Delivering a World Class Heartland

Transport Knowledge Hub logo Published on: 9th July 2018 by Martin Tugwell.

England’s Economic Heartland has the potential to become the UK’s Silicon Valley: so said the National Infrastructure Commission in their report to Government last autumn. It is a potential that the strategic political and business leaders across the corridor have long understood, with England’s Economic Heartland Strategic Alliance tracing its origins back to 2014, predating the Commission’s work by nearly three years.

The Heartland – which stretches from Swindon, through Oxford and Milton Keynes onto Cambridge and from Northamptonshire down to Hertfordshire – is a region of economic importance to the UK, and not just because it is a net contributor to the UK Exchequer. The Heartland’s 280,000 businesses include world leading innovators in industrial sectors that are driving the 21st century economy.

Our economic success has come at a price. Economic growth combined with underinvestment in infrastructure and services means that the pressure on our transport, digital and wider infrastructure networks has grown to the point where they operate at close to capacity the majority of the time. The resilience of our networks has dropped, affecting business productivity and making travel for individuals increasingly challenging.

The National Infrastructure Commission believes our economy could double or even triple in size over the next 30 years. Economic growth on that scale is transformational and the Commission put infrastructure at the heart of the approach required to enable that potential to be realised.

The Commission also recognises that investment in an east-west multi-modal transport spine would revolutionise the way we travel, transforming what continues to largely be a radial pattern of strategic networks centred on London.

No wonder then delivery of East West Rail and the ‘expressway’ is seen as a ‘once-in-a-generation’ opportunity.

But for a spine to be successful it has to connect with the wider transport system and so there remains the need to make the strategic case for additional investment in transport infrastructure and services; investment that will then support the business investment that will create the jobs that delivers the economic growth.

At the same time though we mustn’t forget that economic success is dependent upon a range of infrastructure – digital infrastructure, utilities (power, water) to mention but a few obvious ones.  More importantly it is about joining up our investment in these individual pieces of the wider infrastructure system in a way that gives business investors greater confidence that they can commit their future to this part of the UK.

In doing this though we must look to the future in terms of infrastructure needs.

If we look back 10 years, let alone 30 years, then we quickly remind ourselves of how far and how fast our lives have changed and continue to change.  The next generation, and the one after that, has a different outlook when it comes to what’s important – increasingly access to wifi is seen as the essential piece of infrastructure. And if we think about the rise of on-demand services (like Uber), or the demise of the traditional high-street shopping experience, these are further examples of how our lives are changing, of how we are looking for different solutions to our needs.

The type of investment we need to make in our transport networks will need to change.  Digital connectivity will offer opportunities to do things in different ways.  We must ensure our investment choices enable the future rather than solve problems of the past.  Our investment choices must not inadvertently force the next generation to adopt our way of doing business when their approach to life is quite different.

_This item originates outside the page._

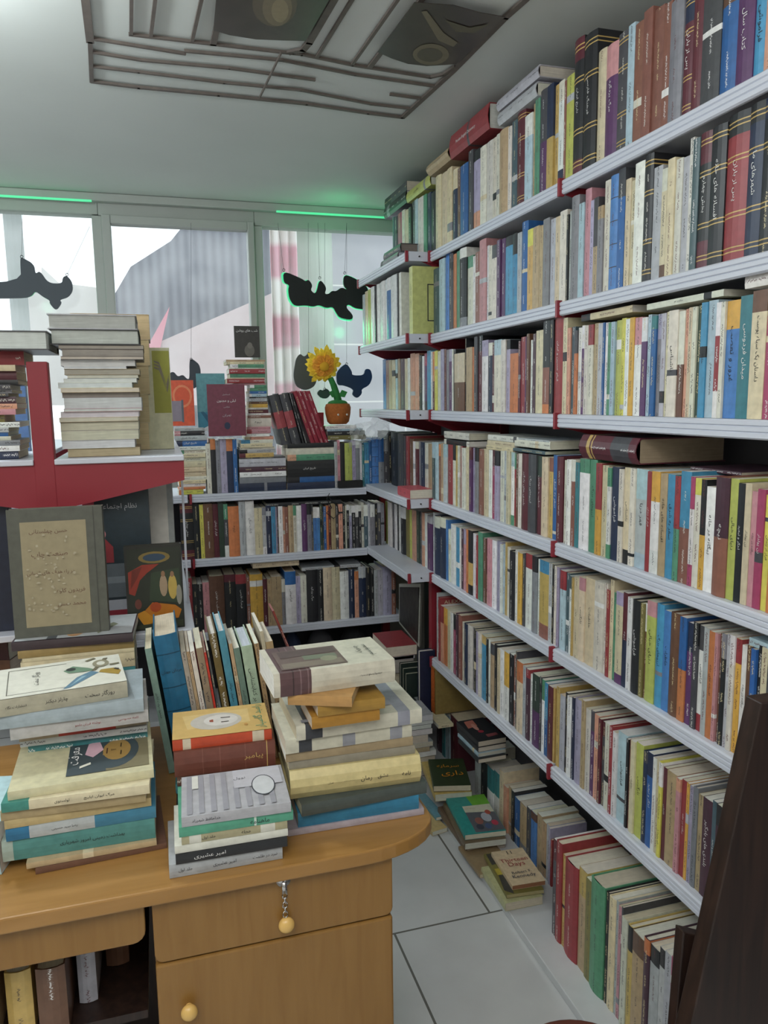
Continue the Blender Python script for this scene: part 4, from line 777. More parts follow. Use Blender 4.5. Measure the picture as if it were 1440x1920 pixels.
# pile behind it
z = ZG+.001
for i, (yb, yt, c) in enumerate(((852, 800, 'T'), (800, 745, 'C'), (745, 690, 'T'), (690, 640, 'C'), (640, 592, 'T'))):
    r, z = lieF(YG+.24, 135, yb, yt, 282, .14, c, z=z, pagec=(.6, .48, .28)); BOOKS[-1].update(phrase='second pile behind, on the red rack', i=i, pile=5); r['group'] = 'books piled on the red rack'
# magazines standing beside
r = standY(2.05, 268, 848, 327, 657, .03, 'I', 'tall magazine with olive top and grey brown curves standing on the red rack', exact=srgb('b9b89a'), spine='R', hard=False, z=ZG+.001, art=lambda w, h: [(rc(w*.02, h*.36, w*.55, h*.97), srgb('8a8a2e'))]+[([(w*.05, h*(.72-.03*k)), (w*.12, h*(.62-.03*k)), (w*.35, h*(.84-.03*k)), (w*.50, h*(.86-.03*k)), (w*.50, h*(.875-.03*k)), (w*.33, h*(.86-.03*k)), (w*.14, h*(.645-.03*k)), (w*.05, h*(.735-.03*k))], srgb('6b6250')) for k in range(3)]+[(ell(w*.85, h*.4, w*.12, h*.16), srgb('5f5a3c'))], curve=.02)
# left side pile
KL = (0, 640, 6); z = ZG+.001
tk = '1390:-330:220:N 1300:-300:230:W 1235:-320:235:G 1175:-300:130:I 1130:-310:100:UW 1085:-320:105:S 1030:-310:230:W 970:-330:60:jG 885:-330:185:P 820:-300:200:o 760:-320:190:X 680:-330:100:D 640:-300:140:S 600:-320:120:D 545:-320:210:K 490:-320:195:M 390:-300:180:C 320:-320:280:RY'.split()
for i, t in enumerate(tk):
    t = t.split(':'); yt = float(tk[i+1].split(':')[0]) if i+1 < len(tk) else 165
    r, z = lieY(YG+.03+random.uniform(0, .02), float(t[1])/6, 640+float(t[0])/6, 640+yt/6, float(t[2])/6, .14, t[3], z=z); BOOKS[-1].update(phrase='pile at the left edge of the red rack', i=i, pile=len(tk)); r['group'] = 'books piled at the left of the red rack'
r, z = lieF(YG-.01, -70, 665, 628, 91, .2, 'D', 'thick volume with white page edges topping the left edge pile', z=z, hard=True, pagec=(.72, .76, .78))
standY(2.15, 22, 862, 58, 700, .03, 'U', 'blue book standing behind the left edge pile', z=ZG+.001, exact=srgb('5c79a8'))
standY(1.84, -150, 1190, 34, 948, .05, 'N', 'dark navy volume standing at the left picture edge behind the ledger', exact=srgb('23283a'), z=ZD+.001)
gp(MB().box((g0.x-.33, 1.80, ZD-.015), (g0.x, YG+1.03, ZD)), 'shelf_board', M_SHELF, .002)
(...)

Economic growth on this scale and the growth in housing needs that comes with it brings with it pressure on our environment – both natural and built, and urban and rural.  And so another challenge facing England’s Economic Heartland is how to enable our economic potential to be realised without having an impact on our environment.

England’s Economic Heartland Strategic Alliance is the political and business leaders’ response to all of these challenges.

It is a strategic, collaborative partnership that was established to provide the leadership that is essential if the region is to meet these challenges and deliver economic success that creates opportunity for all.

The Alliance’s initial focus was on transport, and this led to the establishment of the Strategic Transport Forum in February 2016.  The Forum is putting together the overarching Transport Strategy and developing the proposal that will see it become the basis for our very own statutory Sub-national Transport Body.

But the Alliance’s work goes beyond strategic transport: our work on digital connectivity and the wider strategic infrastructure provides the opportunity for the region to have a single view on strategic infrastructure investment.  It provides the partners with the forum in which to set out how our approach to investment needs to evolve to ensure we have a 21st century infrastructure.  It provides them with a basis for setting out a vision for the future that will inspire and drive change
The work on the overarching Transport Strategy, coupled with that on the wider strategic infrastructure agenda, gives a platform on which to make the strategic case to Government for the additional investment needed to deliver at the local level.   It also gives the partners the forum through which they can engage with longer-term investors from the private sector that will ultimately realise the economic potential.

Our proposal to have a National Policy Statement for the Heartland will help cement this approach into a statement of public sector policy that extends beyond the immediate political cycle.
None of this is to underplay the challenge that the Heartland faces moving forward.  But in England’s Economic Heartland Strategic Alliance the local political and business leaders are providing the strategic leadership that is fundamental to realising our economic potential in a way that is sustainable for the longer term.